=== Problem description ===
Can all of these lines be returned exactly?
★ ★ ★ ★
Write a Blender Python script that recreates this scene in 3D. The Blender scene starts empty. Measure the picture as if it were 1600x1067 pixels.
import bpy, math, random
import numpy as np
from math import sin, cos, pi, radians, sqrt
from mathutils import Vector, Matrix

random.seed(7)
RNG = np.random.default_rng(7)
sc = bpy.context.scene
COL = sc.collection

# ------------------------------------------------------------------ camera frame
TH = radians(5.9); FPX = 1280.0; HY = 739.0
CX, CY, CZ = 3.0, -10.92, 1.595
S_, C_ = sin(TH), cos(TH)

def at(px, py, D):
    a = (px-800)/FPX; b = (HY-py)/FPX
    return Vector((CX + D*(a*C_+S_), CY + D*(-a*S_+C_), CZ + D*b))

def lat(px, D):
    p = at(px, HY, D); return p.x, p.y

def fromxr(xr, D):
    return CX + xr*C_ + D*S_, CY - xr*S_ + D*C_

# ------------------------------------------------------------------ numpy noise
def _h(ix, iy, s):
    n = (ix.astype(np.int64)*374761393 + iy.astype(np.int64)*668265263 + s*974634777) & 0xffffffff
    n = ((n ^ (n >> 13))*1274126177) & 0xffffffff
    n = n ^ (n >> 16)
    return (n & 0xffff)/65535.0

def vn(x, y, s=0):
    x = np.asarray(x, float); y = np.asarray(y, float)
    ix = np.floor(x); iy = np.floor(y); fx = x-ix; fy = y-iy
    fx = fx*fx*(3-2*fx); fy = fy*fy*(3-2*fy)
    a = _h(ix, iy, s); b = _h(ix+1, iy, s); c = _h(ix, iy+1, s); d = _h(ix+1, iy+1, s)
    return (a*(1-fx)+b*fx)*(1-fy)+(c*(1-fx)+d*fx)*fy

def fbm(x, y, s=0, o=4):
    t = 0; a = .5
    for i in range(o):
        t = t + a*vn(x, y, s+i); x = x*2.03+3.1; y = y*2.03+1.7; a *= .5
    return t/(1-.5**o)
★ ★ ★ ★
=== Response ===
Write a Blender Python script that recreates this scene in 3D. The Blender scene starts empty. Measure the picture as if it were 1600x1067 pixels.
import bpy, math, random
import numpy as np
from math import sin, cos, pi, radians, sqrt
from mathutils import Vector, Matrix

random.seed(7)
RNG = np.random.default_rng(7)
sc = bpy.context.scene
COL = sc.collection

# ------------------------------------------------------------------ camera frame
TH = radians(5.9); FPX = 1280.0; HY = 739.0
CX, CY, CZ = 3.0, -10.92, 1.595
S_, C_ = sin(TH), cos(TH)

def at(px, py, D):
    a = (px-800)/FPX; b = (HY-py)/FPX
    return Vector((CX + D*(a*C_+S_), CY + D*(-a*S_+C_), CZ + D*b))

def lat(px, D):
    p = at(px, HY, D); return p.x, p.y

def fromxr(xr, D):
    return CX + xr*C_ + D*S_, CY - xr*S_ + D*C_

# ------------------------------------------------------------------ numpy noise
def _h(ix, iy, s):
    n = (ix.astype(np.int64)*374761393 + iy.astype(np.int64)*668265263 + s*974634777) & 0xffffffff
    n = ((n ^ (n >> 13))*1274126177) & 0xffffffff
    n = n ^ (n >> 16)
    return (n & 0xffff)/65535.0

def vn(x, y, s=0):
    x = np.asarray(x, float); y = np.asarray(y, float)
    ix = np.floor(x); iy = np.floor(y); fx = x-ix; fy = y-iy
    fx = fx*fx*(3-2*fx); fy = fy*fy*(3-2*fy)
    a = _h(ix, iy, s); b = _h(ix+1, iy, s); c = _h(ix, iy+1, s); d = _h(ix+1, iy+1, s)
    return (a*(1-fx)+b*fx)*(1-fy)+(c*(1-fx)+d*fx)*fy

def fbm(x, y, s=0, o=4):
    t = 0; a = .5
    for i in range(o):
        t = t + a*vn(x, y, s+i); x = x*2.03+3.1; y = y*2.03+1.7; a *= .5
    return t/(1-.5**o)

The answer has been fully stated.